-- Start Records for processing --

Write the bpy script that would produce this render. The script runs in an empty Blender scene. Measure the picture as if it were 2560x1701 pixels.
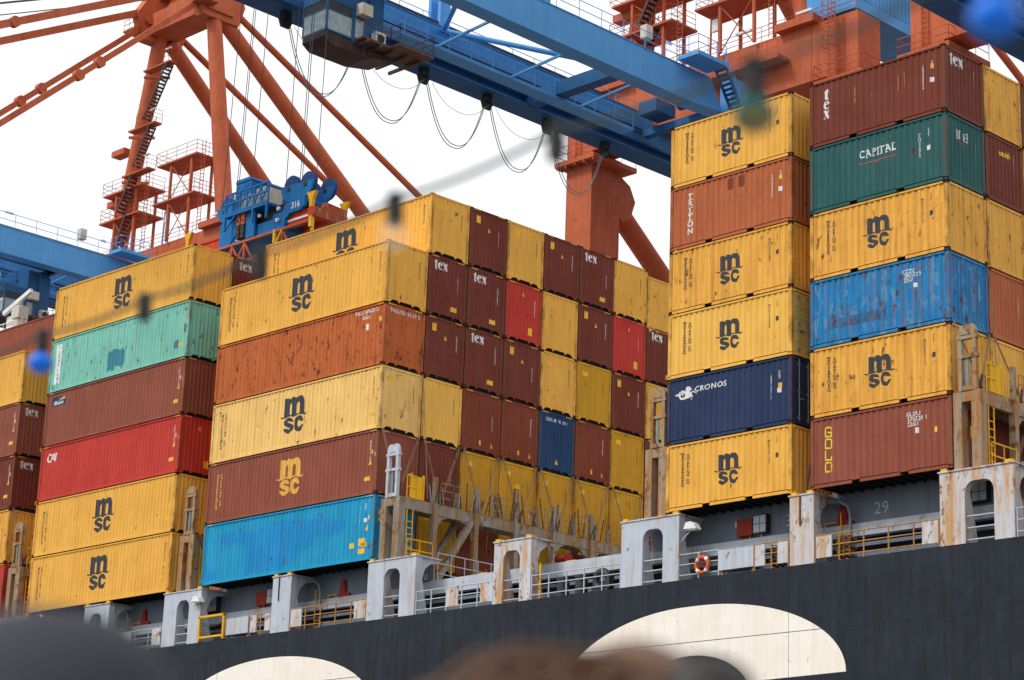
import bpy, bmesh, math, random
from mathutils import Vector, Matrix
R = math.radians
SC = bpy.context.scene
COL = SC.collection

# ------------------------------------------------------------------ camera
cd = bpy.data.cameras.new('camera')
cam = bpy.data.objects.new('camera', cd); COL.objects.link(cam)
CAMP = Vector((42.0243, -62.3266, -17.2971))
cam.location = CAMP
cam.rotation_mode = 'XYZ'
cam.rotation_euler = (1.8517, -0.0350, 0.7860)
cd.sensor_width = 36.0; cd.lens = 78.05
cd.clip_start = 0.1; cd.clip_end = 3000
cd.dof.use_dof = True; cd.dof.focus_distance = 105.0; cd.dof.aperture_fstop = 2.8
SC.camera = cam

# ------------------------------------------------------------------ world (bright overcast) and sun
SUN_AZ, SUN_EL = R(205), R(48)          # light comes from the camera's left, high
w = bpy.data.worlds.new("World"); SC.world = w; w.use_nodes = True
nt = w.node_tree; nt.nodes.clear()
wo = nt.nodes.new('ShaderNodeOutputWorld'); bg = nt.nodes.new('ShaderNodeBackground')
sky = nt.nodes.new('ShaderNodeTexSky'); sky.sky_type = 'NISHITA'; sky.sun_disc = False
sky.sun_elevation = SUN_EL; sky.sun_rotation = R(180) - SUN_AZ + R(180)
sky.dust_density = 3.0
cl = nt.nodes.new('ShaderNodeTexNoise'); cl.inputs['Scale'].default_value = 2.2; cl.inputs['Detail'].default_value = 5
tc = nt.nodes.new('ShaderNodeTexCoord')
rp = nt.nodes.new('ShaderNodeValToRGB')
rp.color_ramp.elements[0].position = 0.3; rp.color_ramp.elements[0].color = (12.4, 12.5, 12.8, 1)
rp.color_ramp.elements[1].position = 0.7; rp.color_ramp.elements[1].color = (13.6, 13.6, 13.7, 1)
mx = nt.nodes.new('ShaderNodeMix'); mx.data_type = 'RGBA'; mx.inputs[0].default_value = 0.93
nt.links.new(tc.outputs['Generated'], cl.inputs['Vector'])
nt.links.new(cl.outputs['Fac'], rp.inputs['Fac'])
nt.links.new(sky.outputs['Color'], mx.inputs[6]); nt.links.new(rp.outputs['Color'], mx.inputs[7])
nt.links.new(mx.outputs[2], bg.inputs['Color'])
bg.inputs['Strength'].default_value = 0.0595
nt.links.new(bg.outputs[0], wo.inputs[0])
sl = bpy.data.lights.new('sun', 'SUN'); sl.energy = 1.5; sl.angle = R(14); sl.color = (1.0, 0.95, 0.88)
so = bpy.data.objects.new('sun', sl); COL.objects.link(so)
sd = Vector((math.sin(SUN_AZ)*math.cos(SUN_EL), math.cos(SUN_AZ)*math.cos(SUN_EL), math.sin(SUN_EL)))
so.rotation_euler = sd.to_track_quat('Z', 'Y').to_euler()
SC.view_settings.view_transform = 'Standard'; SC.view_settings.look = 'None'
SC.view_settings.exposure = 0.55; SC.view_settings.gamma = 1.0
SC.cycles.max_bounces = 6; SC.cycles.transparent_max_bounces = 8
SC.cycles.use_denoising = True

# ------------------------------------------------------------------ materials
def srgb(r, g, b):
    f = lambda c: (c/255/12.92) if c/255 <= .04045 else ((c/255+.055)/1.055)**2.4
    return (f(r), f(g), f(b))
MATS = {}
def N(nt, t, **k):
    n = nt.nodes.new(t)
    for a, v in k.items(): setattr(n, a, v)
    return n
def noise(nt, vec, scale, detail=4, rough=.6, sc=(1, 1, 1)):
    mp = N(nt, 'ShaderNodeMapping'); mp.inputs['Scale'].default_value = sc
    nt.links.new(vec, mp.inputs['Vector'])
    n = N(nt, 'ShaderNodeTexNoise'); n.inputs['Scale'].default_value = scale
    n.inputs['Detail'].default_value = detail; n.inputs['Roughness'].default_value = rough
    nt.links.new(mp.outputs[0], n.inputs['Vector']); return n.outputs['Fac']
def ramp(nt, fac, a, b, ca=(0, 0, 0, 1), cb=(1, 1, 1, 1)):
    r = N(nt, 'ShaderNodeValToRGB'); e = r.color_ramp.elements
    e[0].position = a; e[1].position = b; e[0].color = ca; e[1].color = cb
    nt.links.new(fac, r.inputs['Fac']); return r.outputs['Color']
def mixc(nt, fac, a, b, mode='MIX'):
    m = N(nt, 'ShaderNodeMix', data_type='RGBA', blend_type=mode)
    for s, v in ((0, fac), (6, a), (7, b)):
        if hasattr(v, 'is_output'): nt.links.new(v, m.inputs[s])
        elif s == 0: m.inputs[0].default_value = v
        else: m.inputs[s].default_value = (*v[:3], 1)
    return m.outputs[2]
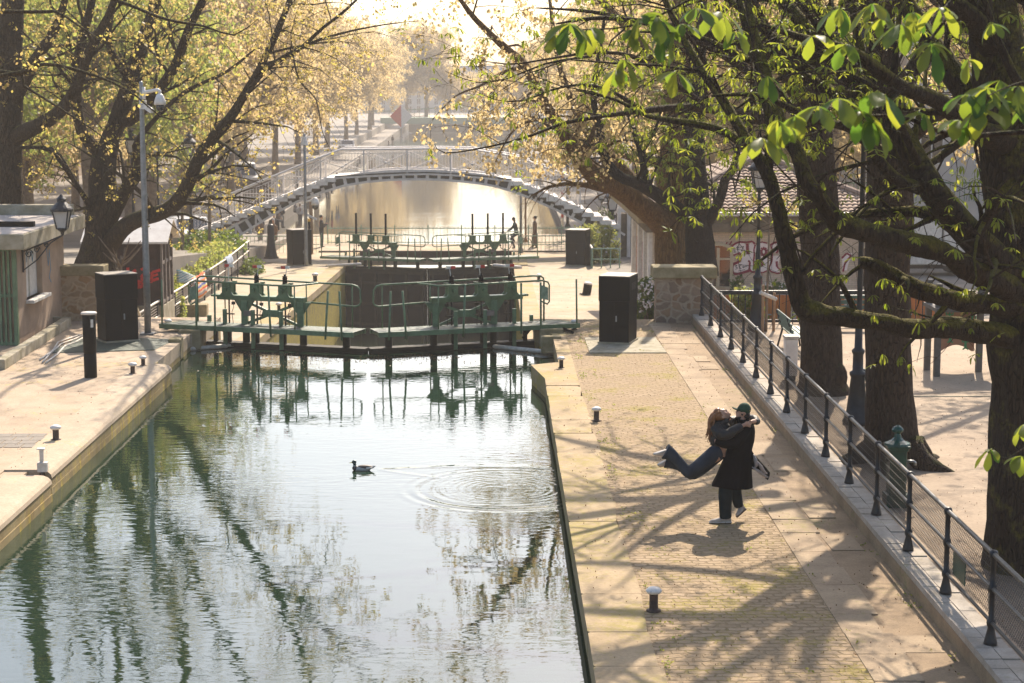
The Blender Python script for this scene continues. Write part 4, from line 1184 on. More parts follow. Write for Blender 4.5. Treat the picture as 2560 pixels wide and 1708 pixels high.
rb([(1080, 350), (1160, 300), (1300, 310)], 34); rb([(1090, 350), (1120, 440), (1110, 600), (1060, 720), (1090, 775), (1200, 810), (1250, 800), (1245, 750), (1190, 700)], 24)
rb([(1215, 340), (1210, 430), (1180, 480)], 30); rb([(1185, 610), (1190, 700)], 38); rb([(1300, 320), (1270, 430), (1330, 500), (1270, 560), (1300, 640), (1330, 700), (1290, 800)], 24); rb([(1330, 500), (1360, 480)], 50); rb([(1300, 800), (1400, 720), (1470, 700)], 36)
rb([(1440, 420), (1400, 560), (1460, 690), (1560, 780), (1640, 600), (1620, 300), (1560, 260)], 26)
rb([(600, 800), (602, 890)], 22); rb([(945, 800), (945, 990)], 12)
mb.build('graffiti_outline', M['maroon'], wg, off)
mb = MB(); rb([(2250, 560), (2330, 480), (2400, 520), (2300, 640), (2270, 780)], 30); mb.build('graffiti_outline', M['maroon'], wg2, off)
mb = MB()
rb2 = lambda pts: scrib(mb, pts, 9 * s_, gf2, .006)
gf2 = Fn(lambda x, y: GP(x, y, .016), (0, 1, 0))
for pts in ([(490, 380), (492, 445), (525, 440)], [(520, 392), (570, 380)], [(545, 360), (548, 440)], [(585, 385), (650, 365), (610, 440), (655, 435)], [(485, 465), (530, 460)],
            [(510, 680), (540, 675), (515, 700), (550, 720), (515, 745)], [(570, 670), (585, 740)], [(610, 660), (575, 700), (610, 735)], [(640, 690), (660, 700), (640, 720), (632, 700), (640, 690)], [(660, 700), (712, 683)], [(560, 770), (670, 745)]):
    rb2(pts)
mb.build('tag_writing', M['ink'], wg, off)
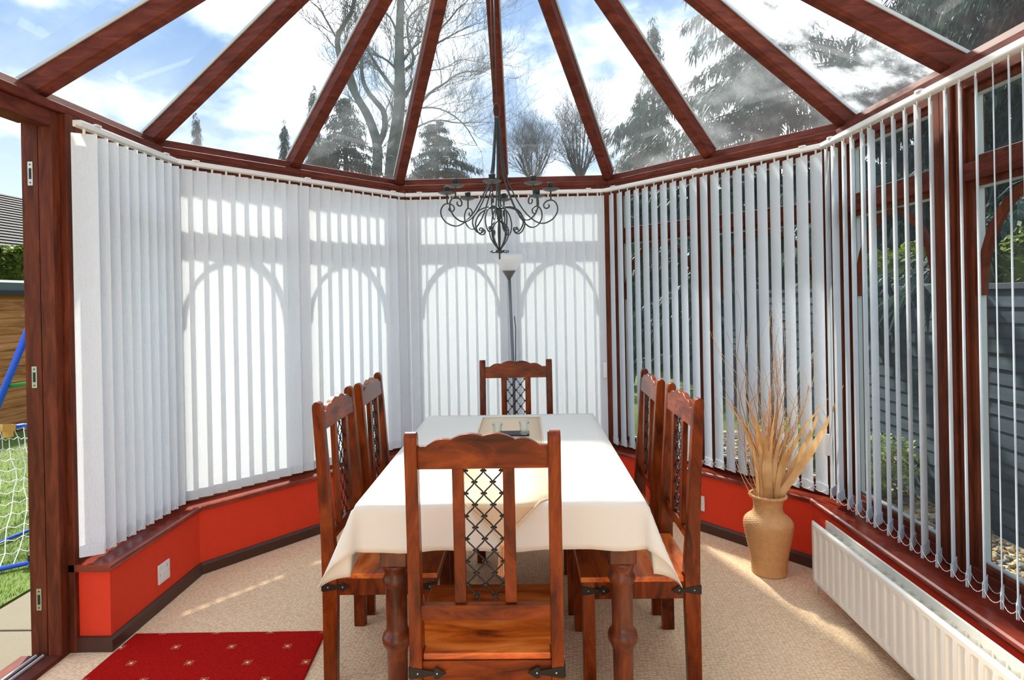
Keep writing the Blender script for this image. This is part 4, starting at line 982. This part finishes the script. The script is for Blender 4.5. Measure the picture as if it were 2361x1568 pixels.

-- End Records for processing --

**Short exercise**
Take the records above from their first line through the line with "SC.camera = cam" and set those lines down word for word, minus the pictures.

**Completed task**
Write the bpy script that would produce this render. The script runs in an empty Blender scene. Measure the picture as if it were 2560x1701 pixels.
import bpy, bmesh, math, random
from mathutils import Vector, Matrix
R = math.radians
SC = bpy.context.scene
COL = SC.collection

# ------------------------------------------------------------------ camera
cd = bpy.data.cameras.new('camera')
cam = bpy.data.objects.new('camera', cd); COL.objects.link(cam)
CAMP = Vector((42.0243, -62.3266, -17.2971))
cam.location = CAMP
cam.rotation_mode = 'XYZ'
cam.rotation_euler = (1.8517, -0.0350, 0.7860)
cd.sensor_width = 36.0; cd.lens = 78.05
cd.clip_start = 0.1; cd.clip_end = 3000
cd.dof.use_dof = True; cd.dof.focus_distance = 105.0; cd.dof.aperture_fstop = 2.8
SC.camera = cam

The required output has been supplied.